Whilst these efforts towards integration are undoubtedly needed, the regional markets appear to be lacking enough sufficiently remunerative outlets to develop the economic fabric of ACP countries. That is why these countries also seek to maintain or win export markets as a source of foreign currency, in Europe, America and Asia.

For them, it is not so much a question of choosing between regional and international markets as establishing solid regional markets before liberalising trade with the rest of the world, and especially with trading blocs of the North. This is the main focus of current discussions between the EU and Africa, since the EU believes the EPAs will be a driving force for regional integration.

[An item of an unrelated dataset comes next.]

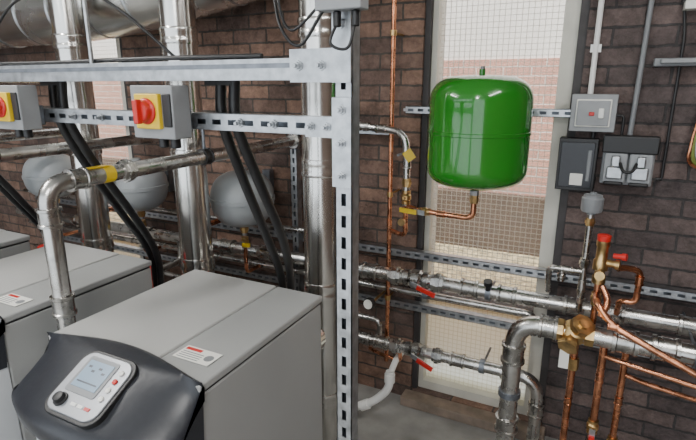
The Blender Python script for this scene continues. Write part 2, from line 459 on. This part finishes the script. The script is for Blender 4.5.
b=B('junction_box',.003)
b.b2(-.53,-.43,.915,.953,1.86,2.0,'box_grey')
b.cyl((-.45,.935,1.86),(-.45,.935,1.83),.008,'black'); b.cyl((-.49,.935,1.86),(-.49,.935,1.83),.008,'black')
b.done()
b=B('control_cable')
b.spline([(-.49,.935,1.84),(-.50,.925,1.80),(-.46,.92,1.79),(-.45,.935,1.84)],.003,'black')
b.spline([(-.52,.935,1.865),(-.58,.94,1.80),(-.63,.945,1.84),(-.68,.99,1.95),(-.72,1.0,2.1),(-.72,1.0,2.3),(-.72,1,CE)],.0035,'rubber')
b.spline([(-.52,.935,1.88),(-.60,.94,1.83),(-.64,.955,1.90),(-.64,.99,2.0),(-.64,1.0,2.3),(-.64,1,CE)],.003,'rubber')
b.spline([(-.72,1.0,1.785),(-1.1,1.0,1.787),(-1.5,1.02,1.785),(-2.0,1.0,1.787),(-2.6,1.0,1.785)],.006,'rubber')
b.spline([(-1.0,1.02,1.785),(-1.2,1.02,1.92),(-1.35,1.0,1.98),(-1.6,1.0,1.96),(-1.75,1.0,1.86),(-1.8,1.0,1.785)],.004,'rubber')
b.done()

# ------------------------------------------------------------------ grey expansion vessels
def grey_vessel(x):
    b=B('grey_expansion_vessel'); y=2.13;z=1.13;r=.17
    prof=[(-.155,.03),(-.15,.03),(-.147,.07)]
    for i in range(9):
        a=math.radians(-65+i*65/8); prof.append((-.012+.14*math.sin(a)*1.0,r*math.cos(a)**.7))
    prof+= [(-.010,r*1.03),(.010,r*1.03)]
    for i in range(10):
        a=math.radians(i*78/9); prof.append((.012+.135*math.sin(a),r*math.cos(a)**.7))
    prof+=[(.15,.03),(.165,.028),(.168,.015)]
    b.lathe((x,y,z),(0,0,1),prof,'vessel_grey',36)
    b.tube([(x,y,z-.15),(x,y,.92)],.014,'galv'); b.valve((x,y,.88),Z,.015,'brass',X,'yellow',.06)
    b.union((x,y,.955),Z,.016,.04,'brass')
    b.tube([(x,y,.86),(x,y,.70),(x,2.25,.70)],.011,'copper',.03)
    b.box((x,y+.18,z+.02),(.04,.15,.03),'galv_dark'); b.box((x,WS-.02,z+.02),(.05,.04,.2),'galv_dark')
    b.done()
for x in (-1.70,-2.49,-3.31): grey_vessel(x)

# ------------------------------------------------------------------ green vessel
b=B('green_expansion_vessel'); r=.205
prof=[(0,.035),(.0,.09)]
for i in range(9):
    a=math.radians(-84+i*84/8); prof.append((.085+.08*math.sin(a),r*max(math.cos(a),.0)**.42))
prof+=[(.20,r),(.222,r),(.224,r*1.012),(.236,r*1.012),(.238,r),(.35,r)]
for i in range(1,11):
    a=math.radians(i*84/10); prof.append((.35+.105*math.sin(a),r*math.cos(a)**.45))
prof+=[(.457,.02),(.457,.012),(.478,.012),(.478,.004)]
b.lathe((-.455,2.12,1.304),(0,0,1),prof,'green',56)
b.lathe((-.455,2.12,1.268),(0,0,1),[(0,.016),(0,.02),(.02,.02),(.02,.013),(.045,.013)],'galv',8)
b.lathe((-.455,2.12,1.782),(0,0,1),[(0,.009),(.010,.009),(.012,.006)],'grey_plastic',10)
b.done()
b=B('vessel_bracket')
b.strut((-.86,2.37,1.605),(-.02,2.37,1.605),(0,-1,0),w=.035)
b.box((-.455,2.338,1.605),(.06,.03,.03),'galv_dark')
b.done()

b=B('copper_riser')
b.tube([(-.90,2.27,.28),(-.90,2.27,CE)],.011,'copper'); 
for z in (.65,1.2,1.95): b.clip((-.90,2.27,z),Z,.011,(-.90,WS,z),'brass')
b.coupling((-.90,2.27,1.05),Z,.011,.04,'copper')
b.done()
b=B('steel_branch_pipe')
b.tube([(-1.45,2.31,1.545),(-1.0,2.22,1.53),(-.80,2.2,1.51),(-.79,2.2,1.30),(-.79,2.2,1.17)],.017,'stainless_dull',.07)
b.coupling((-1.02,2.224,1.53),X,.017,.05,'steel_fit'); b.coupling((-.93,2.213,1.523),X,.017,.05,'steel_fit')
b.coupling((-.79,2.2,1.37),Z,.016,.05,'steel_fit'); b.union((-.79,2.2,1.28),Z,.016,.04,'brass')
b.box((-.775,2.18,1.41),(.045,.004,.05),'yellow',(V((.8,0,.6)),Y,V((-.6,0,.8))))
b.valve((-.79,2.2,1.21),Z,.016,'brass')
b.tube([(-.79,2.2,1.17),(-.79,2.2,1.02),(-.88,2.25,1.02)],.011,'copper',.03)
b.lathe((-.79,2.17,1.10),(0,-1,0),[(0,.012),(.02,.018),(.03,.018)],'brass',12)
b.cyl((-.85,2.235,1.4),(-.85,WS,1.4),.006,'galv_dark')
b.done()
b=B('copper_vessel_connection')
b.tube([(-.79,2.2,1.165),(-.70,2.15,1.165),(-.52,2.12,1.165),(-.455,2.12,1.165),(-.455,2.12,1.27)],.0125,'copper',.045)
b.valve((-.68,2.142,1.165),X,.013,'brass',(-1,.2,0),'yellow',.11)
b.coupling((-.60,2.13,1.165),X,.0125,.035,'copper'); b.union((-.455,2.12,1.25),Z,.014,.035,'brass')
b.done()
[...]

A mushrooming of regional blocs

But the choice of regional communities is a delicate issue. In Africa, there are 14 regional groupings – half the countries belong to two groups and 20 belong to three. In southern Africa, the countries of the SADC are divided into two distinct groups which negotiate separately. In the Caribbean, the EU negotiates with the Organisation of Eastern Caribbean States (OECS), which represents eight countries and is itself part of CARICOM, which has 15 member states and also takes part in negotiations for the Free Trade Area of the Americas (FTAA). In the Pacific region, the EU is supporting development of the PICTA free trade zone and is also conducting EPA negotiations with it, since PICTA is an ACP-Pacific grouping. The Pacific Islands also belong to the Pacific Agreement on Closer Economic Relations (PACER) group, which includes Australia and New Zealand, on which they are economically dependent to a large extent.

Differences in levels of economic development within regional groupings pose further problems. The least developed countries already have tariff-free access to the European market. Once the EPAs have been concluded, there is a risk that these may no longer be able to protect themselves against competition from imported products. Already, a number of farmers belonging to the Economic Community of West African States (ECOWAS) claim that the Common External Tariff (CET) set up by UEMOA is too low. As a result, some countries are reluctant to adopt it.

According to a recent UK parliamentary report on international development, the timetable envisaged by the EU for the opening up of ACP markets – less than 3 years – is too rushed to enable regional groupings to become sufficiently strong to withstand outside competition. The flood of Chinese textiles, which dealt a blow to local European industries after the market was opened up at the beginning of January 2005, shows how hard it is for even the best organised regional groupings to protect themselves. But do ACP countries have any choice?